| STATED TASK |
Below this line is a set of entries; quote exactly the lines from the line that contains "Keep writing the" to the line that contains "return (TX - TR * math.cos(a), TY", both lines included.

--*--

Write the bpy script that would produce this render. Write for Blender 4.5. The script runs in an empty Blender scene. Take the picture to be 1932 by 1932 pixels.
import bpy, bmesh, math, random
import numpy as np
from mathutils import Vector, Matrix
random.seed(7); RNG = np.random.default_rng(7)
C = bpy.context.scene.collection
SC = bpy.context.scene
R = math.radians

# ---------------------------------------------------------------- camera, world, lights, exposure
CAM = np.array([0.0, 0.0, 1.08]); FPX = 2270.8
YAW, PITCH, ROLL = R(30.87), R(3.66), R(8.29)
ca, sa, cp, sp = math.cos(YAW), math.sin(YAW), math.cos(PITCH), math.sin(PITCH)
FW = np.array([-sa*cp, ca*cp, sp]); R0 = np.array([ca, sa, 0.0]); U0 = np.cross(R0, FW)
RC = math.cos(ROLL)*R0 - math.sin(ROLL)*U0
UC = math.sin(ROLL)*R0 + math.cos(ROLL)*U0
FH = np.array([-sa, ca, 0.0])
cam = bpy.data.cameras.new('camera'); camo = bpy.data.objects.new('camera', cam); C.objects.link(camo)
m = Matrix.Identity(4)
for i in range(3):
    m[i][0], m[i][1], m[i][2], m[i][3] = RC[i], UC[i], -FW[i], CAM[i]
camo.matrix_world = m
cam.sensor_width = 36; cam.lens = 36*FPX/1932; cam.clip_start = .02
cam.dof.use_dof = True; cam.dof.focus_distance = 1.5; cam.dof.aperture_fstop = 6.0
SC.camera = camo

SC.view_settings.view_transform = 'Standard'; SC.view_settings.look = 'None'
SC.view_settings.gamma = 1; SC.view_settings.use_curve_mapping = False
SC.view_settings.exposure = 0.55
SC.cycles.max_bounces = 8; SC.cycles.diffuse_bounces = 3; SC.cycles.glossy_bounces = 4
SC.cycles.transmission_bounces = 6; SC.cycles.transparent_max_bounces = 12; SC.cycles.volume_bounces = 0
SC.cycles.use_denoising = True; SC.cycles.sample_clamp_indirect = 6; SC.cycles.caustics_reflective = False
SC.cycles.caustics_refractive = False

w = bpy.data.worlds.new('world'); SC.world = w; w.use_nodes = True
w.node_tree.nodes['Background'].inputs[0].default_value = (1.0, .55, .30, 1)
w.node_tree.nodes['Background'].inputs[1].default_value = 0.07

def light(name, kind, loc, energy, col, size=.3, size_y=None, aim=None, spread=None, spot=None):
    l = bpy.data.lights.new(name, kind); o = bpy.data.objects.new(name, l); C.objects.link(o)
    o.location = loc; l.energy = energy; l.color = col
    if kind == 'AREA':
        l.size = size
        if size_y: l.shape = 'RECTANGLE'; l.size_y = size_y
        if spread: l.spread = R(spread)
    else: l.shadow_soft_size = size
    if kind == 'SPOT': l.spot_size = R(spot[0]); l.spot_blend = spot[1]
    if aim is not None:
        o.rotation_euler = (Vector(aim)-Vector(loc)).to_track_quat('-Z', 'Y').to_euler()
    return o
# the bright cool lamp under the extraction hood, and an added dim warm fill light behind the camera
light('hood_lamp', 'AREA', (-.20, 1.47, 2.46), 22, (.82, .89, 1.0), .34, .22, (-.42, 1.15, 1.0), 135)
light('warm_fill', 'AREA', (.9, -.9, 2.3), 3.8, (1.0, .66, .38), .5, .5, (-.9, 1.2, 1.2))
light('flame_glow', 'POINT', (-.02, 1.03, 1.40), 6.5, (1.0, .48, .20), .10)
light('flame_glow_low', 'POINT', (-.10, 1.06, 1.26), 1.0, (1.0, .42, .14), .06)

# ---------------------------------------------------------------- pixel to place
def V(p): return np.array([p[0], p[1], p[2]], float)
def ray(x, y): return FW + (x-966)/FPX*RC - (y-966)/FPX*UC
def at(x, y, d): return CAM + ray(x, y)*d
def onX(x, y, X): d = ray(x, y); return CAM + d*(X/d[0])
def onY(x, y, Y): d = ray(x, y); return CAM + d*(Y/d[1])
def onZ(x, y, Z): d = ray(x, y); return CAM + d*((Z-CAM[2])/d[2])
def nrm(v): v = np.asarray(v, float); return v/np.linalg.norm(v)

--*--

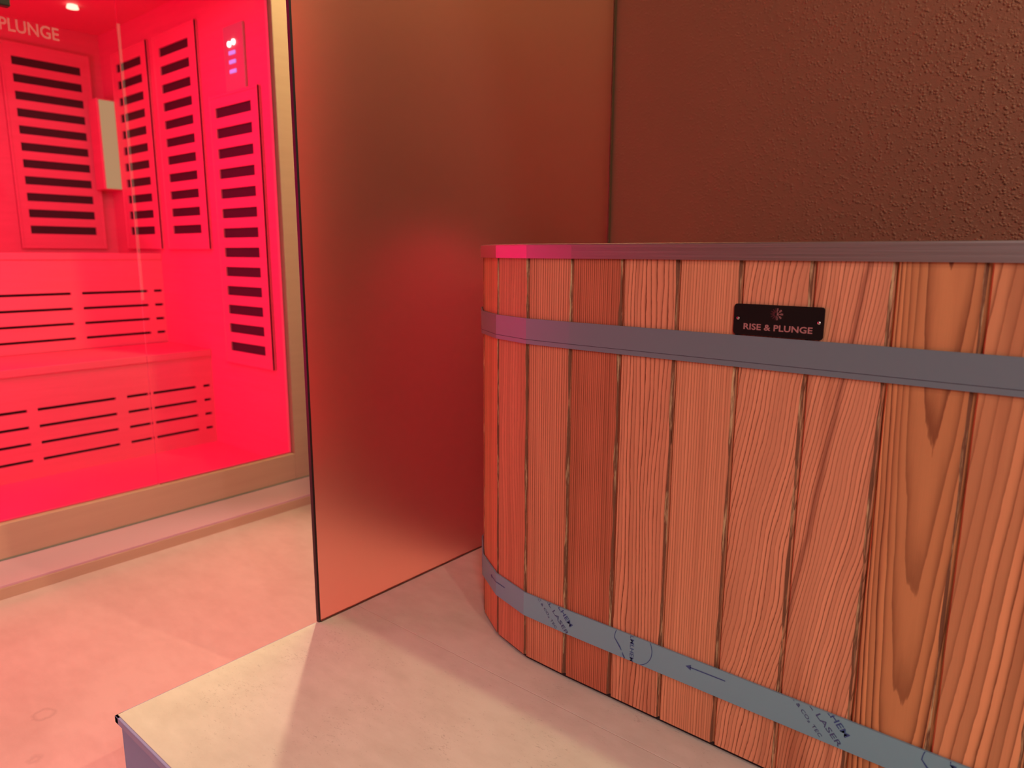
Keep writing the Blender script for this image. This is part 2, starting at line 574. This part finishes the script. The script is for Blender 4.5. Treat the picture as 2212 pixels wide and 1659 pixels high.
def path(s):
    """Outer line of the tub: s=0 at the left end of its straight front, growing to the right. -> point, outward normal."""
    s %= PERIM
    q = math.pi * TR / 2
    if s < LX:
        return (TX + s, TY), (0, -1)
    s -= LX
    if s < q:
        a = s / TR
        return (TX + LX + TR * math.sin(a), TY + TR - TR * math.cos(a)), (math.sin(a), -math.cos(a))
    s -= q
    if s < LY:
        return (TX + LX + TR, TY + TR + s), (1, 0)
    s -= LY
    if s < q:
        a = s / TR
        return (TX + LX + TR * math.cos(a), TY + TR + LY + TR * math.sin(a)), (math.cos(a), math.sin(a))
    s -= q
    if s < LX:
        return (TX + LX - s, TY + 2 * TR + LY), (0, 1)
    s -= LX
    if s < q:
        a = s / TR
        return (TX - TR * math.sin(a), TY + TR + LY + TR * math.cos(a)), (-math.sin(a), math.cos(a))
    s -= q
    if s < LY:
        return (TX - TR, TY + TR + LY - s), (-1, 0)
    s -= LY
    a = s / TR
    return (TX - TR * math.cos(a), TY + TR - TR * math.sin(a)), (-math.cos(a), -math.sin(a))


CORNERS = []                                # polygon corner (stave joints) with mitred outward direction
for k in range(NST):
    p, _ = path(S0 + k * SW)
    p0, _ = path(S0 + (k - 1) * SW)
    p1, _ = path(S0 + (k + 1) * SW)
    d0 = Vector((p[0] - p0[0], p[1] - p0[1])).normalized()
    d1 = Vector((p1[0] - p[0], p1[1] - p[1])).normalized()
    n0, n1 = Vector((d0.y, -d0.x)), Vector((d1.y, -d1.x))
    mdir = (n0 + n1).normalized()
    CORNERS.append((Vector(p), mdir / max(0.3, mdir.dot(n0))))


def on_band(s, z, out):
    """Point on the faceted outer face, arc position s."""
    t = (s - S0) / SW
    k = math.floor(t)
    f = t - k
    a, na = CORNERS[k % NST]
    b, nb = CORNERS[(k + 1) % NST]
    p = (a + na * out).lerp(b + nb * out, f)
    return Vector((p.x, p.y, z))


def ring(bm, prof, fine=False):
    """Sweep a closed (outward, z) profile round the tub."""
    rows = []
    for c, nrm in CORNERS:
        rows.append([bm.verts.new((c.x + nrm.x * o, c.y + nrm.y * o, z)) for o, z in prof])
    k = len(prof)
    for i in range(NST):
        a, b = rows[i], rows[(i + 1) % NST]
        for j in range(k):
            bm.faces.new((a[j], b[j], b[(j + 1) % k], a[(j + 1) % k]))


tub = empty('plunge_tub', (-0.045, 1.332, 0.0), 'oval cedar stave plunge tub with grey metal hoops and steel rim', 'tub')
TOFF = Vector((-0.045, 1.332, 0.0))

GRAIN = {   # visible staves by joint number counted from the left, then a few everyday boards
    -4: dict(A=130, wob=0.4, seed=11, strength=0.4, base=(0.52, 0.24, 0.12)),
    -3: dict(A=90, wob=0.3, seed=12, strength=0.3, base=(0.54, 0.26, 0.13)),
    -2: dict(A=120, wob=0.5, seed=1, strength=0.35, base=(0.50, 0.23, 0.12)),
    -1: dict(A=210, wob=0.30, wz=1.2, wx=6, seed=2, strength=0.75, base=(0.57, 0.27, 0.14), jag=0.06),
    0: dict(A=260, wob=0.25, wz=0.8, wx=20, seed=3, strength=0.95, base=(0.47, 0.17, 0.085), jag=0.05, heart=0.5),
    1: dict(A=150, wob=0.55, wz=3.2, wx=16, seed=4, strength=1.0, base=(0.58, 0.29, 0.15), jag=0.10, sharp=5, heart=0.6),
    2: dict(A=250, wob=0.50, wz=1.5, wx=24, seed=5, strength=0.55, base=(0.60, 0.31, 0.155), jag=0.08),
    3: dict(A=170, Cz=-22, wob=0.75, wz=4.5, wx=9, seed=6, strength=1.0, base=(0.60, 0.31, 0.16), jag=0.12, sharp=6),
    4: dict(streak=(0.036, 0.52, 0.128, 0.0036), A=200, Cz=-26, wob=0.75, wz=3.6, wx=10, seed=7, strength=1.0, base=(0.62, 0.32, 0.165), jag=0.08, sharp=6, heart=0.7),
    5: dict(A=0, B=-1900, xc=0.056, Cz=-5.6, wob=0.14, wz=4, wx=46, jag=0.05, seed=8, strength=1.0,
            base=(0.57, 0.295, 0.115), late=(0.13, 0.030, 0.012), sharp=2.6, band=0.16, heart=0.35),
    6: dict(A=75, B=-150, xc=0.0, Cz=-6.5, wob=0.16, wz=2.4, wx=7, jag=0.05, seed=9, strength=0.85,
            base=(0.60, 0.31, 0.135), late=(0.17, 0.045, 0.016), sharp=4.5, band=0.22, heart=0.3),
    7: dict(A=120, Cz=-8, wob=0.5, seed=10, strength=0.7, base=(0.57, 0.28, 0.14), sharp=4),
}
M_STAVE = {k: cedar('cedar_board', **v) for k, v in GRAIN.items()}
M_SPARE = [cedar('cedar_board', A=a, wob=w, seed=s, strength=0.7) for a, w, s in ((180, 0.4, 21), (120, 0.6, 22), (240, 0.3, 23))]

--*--

| ANSWER TO THIS TASK |
Keep writing the Blender script for this image. This is part 2, starting at line 574. This part finishes the script. The script is for Blender 4.5. Treat the picture as 2212 pixels wide and 1659 pixels high.
def path(s):
    """Outer line of the tub: s=0 at the left end of its straight front, growing to the right. -> point, outward normal."""
    s %= PERIM
    q = math.pi * TR / 2
    if s < LX:
        return (TX + s, TY), (0, -1)
    s -= LX
    if s < q:
        a = s / TR
        return (TX + LX + TR * math.sin(a), TY + TR - TR * math.cos(a)), (math.sin(a), -math.cos(a))
    s -= q
    if s < LY:
        return (TX + LX + TR, TY + TR + s), (1, 0)
    s -= LY
    if s < q:
        a = s / TR
        return (TX + LX + TR * math.cos(a), TY + TR + LY + TR * math.sin(a)), (math.cos(a), math.sin(a))
    s -= q
    if s < LX:
        return (TX + LX - s, TY + 2 * TR + LY), (0, 1)
    s -= LX
    if s < q:
        a = s / TR
        return (TX - TR * math.sin(a), TY + TR + LY + TR * math.cos(a)), (-math.sin(a), math.cos(a))
    s -= q
    if s < LY:
        return (TX - TR, TY + TR + LY - s), (-1, 0)
    s -= LY
    a = s / TR
    return (TX - TR * math.cos(a), TY + TR - TR * math.sin(a)), (-math.cos(a), -math.sin(a))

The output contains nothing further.